December 3, 2025
Vancouver, BC - Canfor Corporation (“Canfor Corp”) and Canfor Pulp Products Inc. (“Canfor Pulp”) announced today that they have entered into an arrangement agreement (the “Arrangement Agreement”) pursuant to which Canfor Corp will acquire all of Canfor Pulp’s issued and outstanding common shares (each, a “Canfor Pulp Share”) not already owned by Canfor Corp and its affiliates pursuant to a court-approved plan of arrangement under the Business Corporations Act (British Columbia) (the “BCBCA”) (the “Transaction”). Under the terms of the Arrangement Agreement, the shareholders of Canfor Pulp (“Canfor Pulp Shareholders”), other than Canfor Corp and its affiliates, will have the option to receive, for each Canfor Pulp Share held: 0.0425 of a common share of Canfor Corp (each, a “Canfor Corp Share”) (the “Share Consideration”), or $0.50 in cash (the “Cash Consideration” and together with the Share Consideration, the “Consideration”).

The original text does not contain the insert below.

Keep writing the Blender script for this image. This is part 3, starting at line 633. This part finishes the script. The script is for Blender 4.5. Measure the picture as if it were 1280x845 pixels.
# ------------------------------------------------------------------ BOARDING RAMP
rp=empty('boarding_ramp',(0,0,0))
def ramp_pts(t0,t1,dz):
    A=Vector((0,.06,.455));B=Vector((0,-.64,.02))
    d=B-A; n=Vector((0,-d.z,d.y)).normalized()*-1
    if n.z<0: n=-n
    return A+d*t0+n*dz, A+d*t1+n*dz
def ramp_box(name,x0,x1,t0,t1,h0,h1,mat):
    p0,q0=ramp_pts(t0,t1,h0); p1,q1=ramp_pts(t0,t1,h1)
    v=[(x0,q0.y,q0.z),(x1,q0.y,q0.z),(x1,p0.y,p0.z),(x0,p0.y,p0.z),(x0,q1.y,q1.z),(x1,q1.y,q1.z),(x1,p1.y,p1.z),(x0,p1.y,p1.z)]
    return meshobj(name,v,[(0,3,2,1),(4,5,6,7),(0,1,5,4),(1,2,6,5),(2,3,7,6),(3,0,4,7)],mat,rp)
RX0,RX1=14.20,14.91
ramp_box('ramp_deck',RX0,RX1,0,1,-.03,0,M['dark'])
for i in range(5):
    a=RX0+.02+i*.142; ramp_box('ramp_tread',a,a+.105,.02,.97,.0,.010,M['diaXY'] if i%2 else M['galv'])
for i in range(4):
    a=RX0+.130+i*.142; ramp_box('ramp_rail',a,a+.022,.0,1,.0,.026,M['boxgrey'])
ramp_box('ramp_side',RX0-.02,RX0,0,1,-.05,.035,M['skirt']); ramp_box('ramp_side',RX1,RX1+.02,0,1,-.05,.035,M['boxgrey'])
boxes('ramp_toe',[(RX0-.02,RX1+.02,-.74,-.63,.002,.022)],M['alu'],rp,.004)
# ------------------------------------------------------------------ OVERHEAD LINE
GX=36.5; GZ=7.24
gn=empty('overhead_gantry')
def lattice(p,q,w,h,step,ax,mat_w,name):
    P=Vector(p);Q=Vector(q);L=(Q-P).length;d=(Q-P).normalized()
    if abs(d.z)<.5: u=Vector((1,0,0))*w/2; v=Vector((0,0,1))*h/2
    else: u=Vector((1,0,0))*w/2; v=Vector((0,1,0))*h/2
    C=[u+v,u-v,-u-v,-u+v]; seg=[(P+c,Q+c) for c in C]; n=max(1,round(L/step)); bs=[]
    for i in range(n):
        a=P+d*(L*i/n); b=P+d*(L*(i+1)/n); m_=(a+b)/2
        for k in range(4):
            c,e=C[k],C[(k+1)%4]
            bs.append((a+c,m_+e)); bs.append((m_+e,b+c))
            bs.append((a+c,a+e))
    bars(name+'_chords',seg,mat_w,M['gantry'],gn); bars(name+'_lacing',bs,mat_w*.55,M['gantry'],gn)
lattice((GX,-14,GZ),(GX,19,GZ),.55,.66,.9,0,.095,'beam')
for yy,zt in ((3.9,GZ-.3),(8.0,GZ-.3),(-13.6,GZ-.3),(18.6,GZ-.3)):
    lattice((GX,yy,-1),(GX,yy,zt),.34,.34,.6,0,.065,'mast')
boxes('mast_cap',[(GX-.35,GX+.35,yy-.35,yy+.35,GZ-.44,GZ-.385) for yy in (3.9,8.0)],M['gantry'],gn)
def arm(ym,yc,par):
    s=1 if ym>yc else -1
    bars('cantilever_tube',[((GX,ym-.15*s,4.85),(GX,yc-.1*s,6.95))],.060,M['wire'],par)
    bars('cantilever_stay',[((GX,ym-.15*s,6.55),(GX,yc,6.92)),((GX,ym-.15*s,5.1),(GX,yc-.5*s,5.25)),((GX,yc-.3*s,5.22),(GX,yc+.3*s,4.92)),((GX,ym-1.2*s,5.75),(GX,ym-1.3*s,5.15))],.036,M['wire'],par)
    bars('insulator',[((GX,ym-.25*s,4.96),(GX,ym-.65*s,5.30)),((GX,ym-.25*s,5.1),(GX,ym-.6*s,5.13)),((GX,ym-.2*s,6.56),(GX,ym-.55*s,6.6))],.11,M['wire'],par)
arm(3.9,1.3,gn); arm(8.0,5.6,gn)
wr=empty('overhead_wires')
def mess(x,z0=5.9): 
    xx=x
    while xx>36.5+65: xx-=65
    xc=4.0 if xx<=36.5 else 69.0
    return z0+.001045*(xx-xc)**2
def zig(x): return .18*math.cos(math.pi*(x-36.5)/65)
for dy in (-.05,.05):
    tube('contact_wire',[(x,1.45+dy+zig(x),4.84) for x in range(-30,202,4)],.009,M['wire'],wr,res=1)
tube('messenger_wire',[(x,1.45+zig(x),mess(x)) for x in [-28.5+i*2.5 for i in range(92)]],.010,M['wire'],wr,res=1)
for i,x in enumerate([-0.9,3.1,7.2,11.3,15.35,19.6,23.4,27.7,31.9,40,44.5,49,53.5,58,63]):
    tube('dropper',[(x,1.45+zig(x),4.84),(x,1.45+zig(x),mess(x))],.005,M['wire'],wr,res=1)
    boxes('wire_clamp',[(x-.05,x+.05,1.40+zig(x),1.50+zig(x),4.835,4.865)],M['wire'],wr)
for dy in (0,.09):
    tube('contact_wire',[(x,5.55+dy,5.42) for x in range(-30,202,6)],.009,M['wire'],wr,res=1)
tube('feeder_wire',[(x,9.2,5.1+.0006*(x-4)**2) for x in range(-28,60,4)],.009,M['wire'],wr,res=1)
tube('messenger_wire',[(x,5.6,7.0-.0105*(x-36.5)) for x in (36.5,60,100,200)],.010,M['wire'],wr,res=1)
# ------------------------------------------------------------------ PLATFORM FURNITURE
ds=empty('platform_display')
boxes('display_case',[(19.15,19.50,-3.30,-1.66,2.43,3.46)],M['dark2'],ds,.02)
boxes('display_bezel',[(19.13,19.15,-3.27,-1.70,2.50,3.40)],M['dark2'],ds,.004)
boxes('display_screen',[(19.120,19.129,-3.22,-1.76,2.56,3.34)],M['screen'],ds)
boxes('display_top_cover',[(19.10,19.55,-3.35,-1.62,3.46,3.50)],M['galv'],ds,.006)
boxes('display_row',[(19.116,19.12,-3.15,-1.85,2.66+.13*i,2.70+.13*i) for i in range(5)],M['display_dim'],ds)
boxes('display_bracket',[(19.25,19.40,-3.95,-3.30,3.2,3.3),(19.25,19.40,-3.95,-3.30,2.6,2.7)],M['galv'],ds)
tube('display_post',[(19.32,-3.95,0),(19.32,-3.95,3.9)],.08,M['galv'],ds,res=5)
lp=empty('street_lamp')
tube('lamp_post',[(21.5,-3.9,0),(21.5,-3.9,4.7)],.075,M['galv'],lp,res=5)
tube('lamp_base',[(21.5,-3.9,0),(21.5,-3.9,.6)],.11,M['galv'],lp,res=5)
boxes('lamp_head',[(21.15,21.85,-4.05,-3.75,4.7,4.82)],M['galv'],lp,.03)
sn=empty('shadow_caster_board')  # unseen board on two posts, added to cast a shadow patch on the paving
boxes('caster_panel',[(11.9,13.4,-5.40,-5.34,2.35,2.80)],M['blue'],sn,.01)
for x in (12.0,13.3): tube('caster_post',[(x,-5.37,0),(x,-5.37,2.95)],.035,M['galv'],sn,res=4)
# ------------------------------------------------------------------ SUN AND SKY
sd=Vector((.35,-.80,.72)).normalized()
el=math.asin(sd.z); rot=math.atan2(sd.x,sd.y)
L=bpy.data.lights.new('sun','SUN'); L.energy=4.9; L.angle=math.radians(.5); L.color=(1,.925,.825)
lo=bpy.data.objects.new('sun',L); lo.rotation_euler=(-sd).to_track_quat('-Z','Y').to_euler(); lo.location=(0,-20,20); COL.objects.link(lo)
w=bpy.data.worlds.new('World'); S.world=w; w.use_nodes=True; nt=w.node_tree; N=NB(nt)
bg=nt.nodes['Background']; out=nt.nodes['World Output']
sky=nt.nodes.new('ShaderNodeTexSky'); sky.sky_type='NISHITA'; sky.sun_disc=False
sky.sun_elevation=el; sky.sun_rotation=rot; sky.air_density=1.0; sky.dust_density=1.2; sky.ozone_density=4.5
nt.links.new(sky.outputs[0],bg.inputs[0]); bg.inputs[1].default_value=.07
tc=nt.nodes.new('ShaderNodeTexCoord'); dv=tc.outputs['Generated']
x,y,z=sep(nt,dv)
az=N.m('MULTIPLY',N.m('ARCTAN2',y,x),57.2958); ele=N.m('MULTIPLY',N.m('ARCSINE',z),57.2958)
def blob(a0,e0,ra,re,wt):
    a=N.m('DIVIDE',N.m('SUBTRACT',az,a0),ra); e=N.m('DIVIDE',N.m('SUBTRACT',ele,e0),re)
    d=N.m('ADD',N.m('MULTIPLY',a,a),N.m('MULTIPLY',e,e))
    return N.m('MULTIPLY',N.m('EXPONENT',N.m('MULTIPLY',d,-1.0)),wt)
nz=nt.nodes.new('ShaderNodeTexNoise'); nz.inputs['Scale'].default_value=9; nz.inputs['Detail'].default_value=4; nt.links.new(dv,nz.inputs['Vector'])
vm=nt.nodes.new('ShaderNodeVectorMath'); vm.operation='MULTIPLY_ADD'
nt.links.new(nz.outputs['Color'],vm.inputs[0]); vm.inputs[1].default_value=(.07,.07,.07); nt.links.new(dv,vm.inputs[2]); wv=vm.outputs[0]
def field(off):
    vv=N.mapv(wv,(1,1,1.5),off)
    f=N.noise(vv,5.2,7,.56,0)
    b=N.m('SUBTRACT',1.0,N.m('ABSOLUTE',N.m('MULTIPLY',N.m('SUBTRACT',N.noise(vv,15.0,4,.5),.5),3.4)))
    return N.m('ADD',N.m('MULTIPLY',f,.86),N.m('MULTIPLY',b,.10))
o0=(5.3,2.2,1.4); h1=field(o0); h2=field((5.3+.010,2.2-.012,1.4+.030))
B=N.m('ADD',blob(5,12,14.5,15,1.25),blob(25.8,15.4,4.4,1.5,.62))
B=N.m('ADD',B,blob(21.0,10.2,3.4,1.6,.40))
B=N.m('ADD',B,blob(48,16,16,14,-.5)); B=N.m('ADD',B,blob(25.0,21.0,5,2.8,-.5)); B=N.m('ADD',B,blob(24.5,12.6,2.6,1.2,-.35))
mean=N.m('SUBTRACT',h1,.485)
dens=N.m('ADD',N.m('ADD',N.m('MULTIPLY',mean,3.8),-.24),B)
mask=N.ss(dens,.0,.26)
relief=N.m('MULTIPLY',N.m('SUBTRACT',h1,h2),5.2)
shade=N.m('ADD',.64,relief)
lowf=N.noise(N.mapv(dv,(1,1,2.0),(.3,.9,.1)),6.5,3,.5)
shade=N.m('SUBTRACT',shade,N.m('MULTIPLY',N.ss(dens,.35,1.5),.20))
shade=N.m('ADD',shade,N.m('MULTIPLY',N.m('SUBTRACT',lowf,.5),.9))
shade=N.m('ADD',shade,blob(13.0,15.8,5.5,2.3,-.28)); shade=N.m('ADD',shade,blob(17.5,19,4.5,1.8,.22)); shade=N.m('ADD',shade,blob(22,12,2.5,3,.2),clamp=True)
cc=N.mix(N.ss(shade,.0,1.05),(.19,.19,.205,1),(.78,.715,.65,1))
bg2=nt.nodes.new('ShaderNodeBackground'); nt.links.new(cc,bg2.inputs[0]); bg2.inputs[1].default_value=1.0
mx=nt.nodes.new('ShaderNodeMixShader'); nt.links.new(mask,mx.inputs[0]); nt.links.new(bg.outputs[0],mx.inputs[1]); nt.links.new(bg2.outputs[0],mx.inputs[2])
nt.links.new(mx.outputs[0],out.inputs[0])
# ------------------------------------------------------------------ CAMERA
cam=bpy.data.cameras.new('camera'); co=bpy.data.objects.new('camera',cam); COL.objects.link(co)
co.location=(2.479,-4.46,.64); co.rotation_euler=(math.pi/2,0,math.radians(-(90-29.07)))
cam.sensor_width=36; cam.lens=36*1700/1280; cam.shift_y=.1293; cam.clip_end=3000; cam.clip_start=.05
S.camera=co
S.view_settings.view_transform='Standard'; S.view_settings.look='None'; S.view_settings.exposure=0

Canfor Corp currently owns approximately 54.8% of the issued and outstanding Canfor Pulp Shares. The $0.50 per Canfor Pulp Share represents a premium of 25% to Canfor Pulp’s closing share price on December 2, 2025, on the Toronto Stock Exchange (“TSX”) and a premium of 38% based on the 10-day volume-weighted average share price of Canfor Pulp as of December 2, 2025, on the TSX.